Segundo, porque o Brasil é o esconderijo ideal. O nosso passaporte é bem aceito na maioria dos países, e somos um país diverso e miscigenado – pelo que nomes e aparências não geram suspeitas. Ademais, devido a nossa posição consolidada de líder na América do Sul, grande país exportador, com boa infraestrutura de transportes e participação ativa em organismos multilaterais, somos uma base operacional conveniente para ações clandestinas que vão desde espionagem tecnológica até influência política e econômica. Não se trata de acaso. É uma escolha calculada.

Por fim, para piorar, o discurso da neutralidade, tradicional na diplomacia brasileira, soa hoje, aos governos mais atentos, como ingenuidade perigosa — ou, pior, como omissão deliberada. Enquanto nossas autoridades se surpreendem ou fingem surpresa, especialistas em segurança de várias partes do mundo, alertam: o país já é, há anos, rota de espiões – tanto de russos, chineses, iranianos e de outras potências silenciosas.

Como tem sido recorrente, a resposta brasileira beira o patético. Quando não se terceiriza a solução para agências estrangeiras, finge-se que nada está acontecendo. São posturas que colocam em risco não apenas informações sensíveis aos interesses brasileiros, mas também a soberania nacional. Nesse caso específico, relatado pelo The New York Times, contrariando fontes de dentro da própria Polícia Federal e ABIN (Agência Brasileira de Inteligência), o Ministério da Justiça e Segurança Pública simplesmente minimizou o fato.

Mas esse escândalo dos espiões russos é só a ponta do iceberg.

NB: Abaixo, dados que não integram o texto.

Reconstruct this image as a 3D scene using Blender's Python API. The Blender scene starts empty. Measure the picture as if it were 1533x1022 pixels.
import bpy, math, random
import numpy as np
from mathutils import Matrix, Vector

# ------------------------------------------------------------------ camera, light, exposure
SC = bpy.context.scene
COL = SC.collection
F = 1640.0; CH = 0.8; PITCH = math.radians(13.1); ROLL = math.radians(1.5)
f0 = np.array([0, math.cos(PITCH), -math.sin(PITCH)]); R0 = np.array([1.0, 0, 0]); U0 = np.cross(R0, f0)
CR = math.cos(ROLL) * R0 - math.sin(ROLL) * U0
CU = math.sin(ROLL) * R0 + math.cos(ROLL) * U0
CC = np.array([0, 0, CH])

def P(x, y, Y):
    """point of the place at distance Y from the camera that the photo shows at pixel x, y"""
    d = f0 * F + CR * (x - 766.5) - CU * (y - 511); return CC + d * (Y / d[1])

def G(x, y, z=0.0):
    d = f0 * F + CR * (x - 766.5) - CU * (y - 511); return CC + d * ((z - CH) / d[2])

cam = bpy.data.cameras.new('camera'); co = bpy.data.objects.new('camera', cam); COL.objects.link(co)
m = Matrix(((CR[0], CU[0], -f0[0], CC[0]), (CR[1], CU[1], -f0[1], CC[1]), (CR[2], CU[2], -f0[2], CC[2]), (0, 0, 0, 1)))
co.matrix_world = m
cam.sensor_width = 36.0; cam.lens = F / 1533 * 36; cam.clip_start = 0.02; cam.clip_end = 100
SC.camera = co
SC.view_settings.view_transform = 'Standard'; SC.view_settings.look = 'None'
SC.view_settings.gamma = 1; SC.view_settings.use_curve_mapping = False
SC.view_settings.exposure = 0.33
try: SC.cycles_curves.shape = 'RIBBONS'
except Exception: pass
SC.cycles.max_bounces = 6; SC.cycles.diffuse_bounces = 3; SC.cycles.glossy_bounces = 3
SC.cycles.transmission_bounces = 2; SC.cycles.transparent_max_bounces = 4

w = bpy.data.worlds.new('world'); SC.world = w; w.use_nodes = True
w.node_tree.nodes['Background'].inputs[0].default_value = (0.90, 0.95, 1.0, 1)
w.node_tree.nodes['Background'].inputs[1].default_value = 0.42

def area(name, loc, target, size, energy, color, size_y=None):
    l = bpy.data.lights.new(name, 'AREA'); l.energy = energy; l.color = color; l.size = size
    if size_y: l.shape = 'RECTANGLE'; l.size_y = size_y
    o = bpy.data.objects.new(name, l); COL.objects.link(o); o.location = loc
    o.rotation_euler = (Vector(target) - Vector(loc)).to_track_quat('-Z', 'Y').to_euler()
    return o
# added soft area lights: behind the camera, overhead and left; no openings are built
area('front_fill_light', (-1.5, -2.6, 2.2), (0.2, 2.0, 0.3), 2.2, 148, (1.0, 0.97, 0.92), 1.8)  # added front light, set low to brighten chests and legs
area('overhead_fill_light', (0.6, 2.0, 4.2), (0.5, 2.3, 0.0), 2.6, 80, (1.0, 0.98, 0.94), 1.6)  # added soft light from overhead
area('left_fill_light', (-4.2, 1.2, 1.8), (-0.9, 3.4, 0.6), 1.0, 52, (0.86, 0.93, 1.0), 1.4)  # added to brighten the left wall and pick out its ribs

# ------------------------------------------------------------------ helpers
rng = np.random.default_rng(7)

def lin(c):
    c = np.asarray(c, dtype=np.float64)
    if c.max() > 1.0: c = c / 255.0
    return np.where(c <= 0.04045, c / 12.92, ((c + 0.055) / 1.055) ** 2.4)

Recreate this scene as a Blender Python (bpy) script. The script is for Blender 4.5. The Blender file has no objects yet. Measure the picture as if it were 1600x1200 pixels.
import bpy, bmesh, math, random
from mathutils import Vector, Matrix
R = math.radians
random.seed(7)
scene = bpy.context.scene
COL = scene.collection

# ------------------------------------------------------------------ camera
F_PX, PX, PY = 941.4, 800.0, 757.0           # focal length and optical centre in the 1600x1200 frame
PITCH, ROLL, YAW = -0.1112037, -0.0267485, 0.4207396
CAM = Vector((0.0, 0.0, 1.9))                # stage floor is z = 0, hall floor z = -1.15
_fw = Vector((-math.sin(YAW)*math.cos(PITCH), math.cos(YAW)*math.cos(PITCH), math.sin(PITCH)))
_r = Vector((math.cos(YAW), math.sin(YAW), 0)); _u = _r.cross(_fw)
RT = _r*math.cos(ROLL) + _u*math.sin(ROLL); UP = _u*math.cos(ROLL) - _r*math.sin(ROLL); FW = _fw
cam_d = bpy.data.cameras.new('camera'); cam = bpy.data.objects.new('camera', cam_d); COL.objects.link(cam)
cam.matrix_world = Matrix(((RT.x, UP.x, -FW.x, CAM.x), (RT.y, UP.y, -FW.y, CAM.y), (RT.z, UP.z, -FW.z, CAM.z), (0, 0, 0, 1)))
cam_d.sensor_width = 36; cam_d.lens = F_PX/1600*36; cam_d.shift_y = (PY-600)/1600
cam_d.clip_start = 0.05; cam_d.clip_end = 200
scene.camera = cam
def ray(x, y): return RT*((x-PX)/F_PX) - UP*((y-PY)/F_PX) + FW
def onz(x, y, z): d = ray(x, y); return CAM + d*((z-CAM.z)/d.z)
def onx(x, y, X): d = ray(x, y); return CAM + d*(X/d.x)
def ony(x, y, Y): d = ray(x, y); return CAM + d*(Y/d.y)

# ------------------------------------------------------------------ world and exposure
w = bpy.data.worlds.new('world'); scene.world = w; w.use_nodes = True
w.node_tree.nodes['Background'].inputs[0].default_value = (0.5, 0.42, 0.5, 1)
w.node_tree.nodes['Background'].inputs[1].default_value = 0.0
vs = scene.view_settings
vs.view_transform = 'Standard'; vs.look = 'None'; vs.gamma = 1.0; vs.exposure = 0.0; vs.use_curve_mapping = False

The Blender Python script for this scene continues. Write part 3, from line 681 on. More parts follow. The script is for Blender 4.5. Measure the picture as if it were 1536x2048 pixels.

Há fortes indícios de outras operações ilegais ocorrendo a partir do Brasil: redes de desinformação; tráfico de drogas e armas; lavagem de dinheiro do terrorismo internacional disfarçada em operações legítimas; etc. – Tais organizações ainda utilizariam nosso país como meio para tentar se infiltrar em organismos multilaterais. Enfim, grupos terroristas e narcotraficantes estariam à vontade em solo brasileiro e o atual governo parece não se importar com isso. Vide o recente caso em que o governo recusou-se, em parceria com os Estados Unidos, a classificar os grupos Comando Vermelho e Primeiro Comando da Capital como entidades terroristas.

O Brasil, pela sua posição estratégica, gostando ou não, está no jogo. Mas, diferente dos outros jogadores, parece não entender as regras, ou finge não entender. E, nesse jogo, quem não entende as regras não joga — é jogado.

Em um mundo polarizado, nossa confiança romântica na “neutralidade” traz consequências. Para os países democráticos, o Brasil deixou de ser uma escolha segura. Pelo contrário, o país é visto cada vez mais como parceiro do Eixo das Ditaduras, encabeçado por China e Rússia, além de Irã, Coréia do Norte, Cuba e Venezuela. Trata-se de uma neutralidade aparente.

Diante disso, o país precisa tomar uma decisão: se continuará sendo o quintal das potências ditatoriais, onde espiões circulam livremente; ou se assumirá o protagonismo que sua posição geopolítica exige junto às nações ocidentais democráticas. Enquanto o nosso governo hesita, os espiões não. Eles estão entre nós. E trabalham. Incansavelmente, como os últimos acontecimentos demonstram. O Brasil precisa acordar, antes que seja tarde, e sejamos acordados compulsoriamente.